Kicilou 08/09/2004 @ 17:41:40
Yali tu as placé la barre TRES haut.
Effectivement et je ne suis pas très grande (!) Pourquoi diable ai-je eu cette idée saugrenue de "m'inscrire" ...

Je suis pas loin de penser comme Païkanne! Sauf que je suis bien contente de m'être inscrite mais je ne réussirai jamais à franchir cette barre là! Même en me dopant!
Mais si les critiques sont indulgentes alors ça ne me gêne pas, je suis pas là pour faire mieux que Yali (j'ai pas cette prétention) mais de mon mieux (le mien à moi).

Yali 08/09/2004 @ 19:23:29
Ben t’as bien raison Kicilou, c’est avant tout du plaisir et puis, faut bien commencer par sauter le pas un jour.
Haut les cœurs !

Jadsmine 08/09/2004 @ 19:45:00
Yali tu as placé la barre TRES haut.
Effectivement et je ne suis pas très grande (!) Pourquoi diable ai-je eu cette idée saugrenue de "m'inscrire" ...
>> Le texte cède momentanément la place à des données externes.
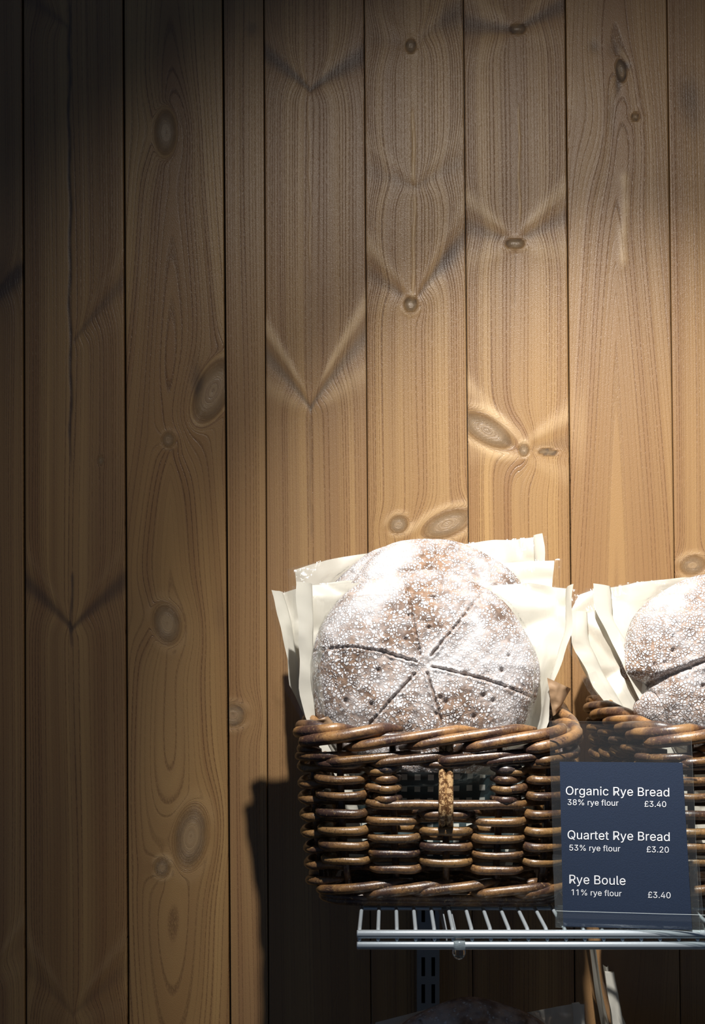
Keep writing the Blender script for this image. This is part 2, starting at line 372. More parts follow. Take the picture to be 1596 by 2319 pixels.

Je suis pas loin de penser comme Païkanne! Sauf que je suis bien contente de m'être inscrite mais je ne réussirai jamais à franchir cette barre là! Même en me dopant!
Mais si les critiques sont indulgentes alors ça ne me gêne pas, je suis pas là pour faire mieux que Yali (j'ai pas cette prétention) mais de mon mieux (le mien à moi).


bon, ben, moi non plus, je ne serai pas au niveau de Yali, mais tant pis, on va y mettre tout notre coeur quand même !

Jadsmine 08/09/2004 @ 19:45:57

Haut les cœurs !



Tiens... tu cites le film de Solveig Anspach ? ou c'est un hasard ???

Paikanne 08/09/2004 @ 20:02:33
Un nombre minimal de caractères a-t-il été "imposé" ? Ca m'a tellement "stressée" d'être déjà la suivante que j'ai écrit la suite cet après-midi mais je n'arrive à une longueur correspondant qu'à la moitié du texte de Yali >>> faut-il allonger ?

Benoit
avatar 08/09/2004 @ 20:04:03
Le nombre de signes ne dépend que de toi : pas de contrainte de longueur (le maximum a été fixé à 3000 mais surout pas de minimum!!!). Chacun écrit ce qui lui chante!!